The crux was that Booth put coriander into his mix, Walker didn’t. Both had also made their own after shunning supermarkets’ “over processed, heavily manufactured” own brands.

“Every supermarket guacamole looked and tasted the same and there was little differentiation,” adds Walker. “The quality was so far off homemade, we were doggedly determined not to give up.

“But had we come from this background, the data would have told you there was no room for brand and nothing was broken.”

Holy Moly aims to revolutionise the UK’s uninspiring dips category.
Holy Moly aims to revolutionise the UK’s uninspiring dips category.

They “aggressively Googled” their way to understanding the market, which was then all produced in the UK, spoke to factory producers and then stumbled across a dips trend in the US. Four weeks later, they travelled out to a fourth generation family avocado orchard in Mexico.

They found the producer turning wonky, small fruits unsuitable for supermarket export into guacamole. “They were sun ripe with natural ingredients and, from source, tasted so much better,” recalls Walker.

The duo returned with factory samples and hustled their way in front of supermarket buyers, who instantly took to the product.

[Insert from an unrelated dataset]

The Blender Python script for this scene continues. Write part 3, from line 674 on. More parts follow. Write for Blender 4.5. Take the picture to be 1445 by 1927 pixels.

The stumbling block came when they were told it wasn’t a branded category and wanted the founders to produce under the supermarket’s own label.

The co-founders thought otherwise. “We were convinced of the opportunity,” says Walker.

It arrived via Waitrose, a small listing in Ocado (OCDO.L) and 18 months later into Sainsbury’s (SBRY.L). They have now grown from two top-tier products — their original guacamole, closely followed by pre-smashed avocado — to 20 across 16,000 stockist points.